I agree with you that we have made real progress, and there may even be an evolutionary component to it in that warrior types don't do well in cubicles. There are ever fewer niches for warriors, whether you lament or celebrate that fact.

wj, of course I'm speaking in broad strokes in order to make what I think is a valid point. It's hard to express an idea clearly without overgeneralizing. If I was going to qualify it to death I wouldn't have bothered posting it. Again, the point is a hypothesis that one reason why political partisanship has become so virulent in our time is precisely that older identifications and enmities are fading.

amba

. . . although capitalism is a pretty good niche for warriors, actually.

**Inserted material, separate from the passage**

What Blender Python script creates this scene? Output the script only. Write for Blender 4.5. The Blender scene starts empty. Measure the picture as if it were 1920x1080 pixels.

So maybe that's wrong. The warriors are in the executive suites and the jails.

huxley

Amba -- I'll look into Inuit and !Kung, however, the arguments, as I've read them, don't depend entirely on those two tribes, and besides you cede the point anyway that progress has been made.

So your overall point is ... what? Hatred breeds reproduction? That there are haters and reconcilers and together the equilibrium makes the world work?

Overall it seems to me that your claims here are either dubious, muddled or too general to be worth much.

And now you seem to conflated "haters" and "warriors". Really?

amba

My point is that hatred might be conserved, and persevere, because it's a good part of what got us here. Having an enemy made groups cohere and want to strengthen themselves. It's not going to go away. Vanquish it one place it will pop up someplace else: if not theology, then ideology.

I said that right-wing pronatalists wanted men to be warriors and women to be mothers because it's the only way to avoid "demographic winter" and takeover by more tribal and virile peoples. There are really two kinds of enemies, for them: the Islamic adversary whom they, in some ways, respect, and the reconcilers whom they despise as defeatists.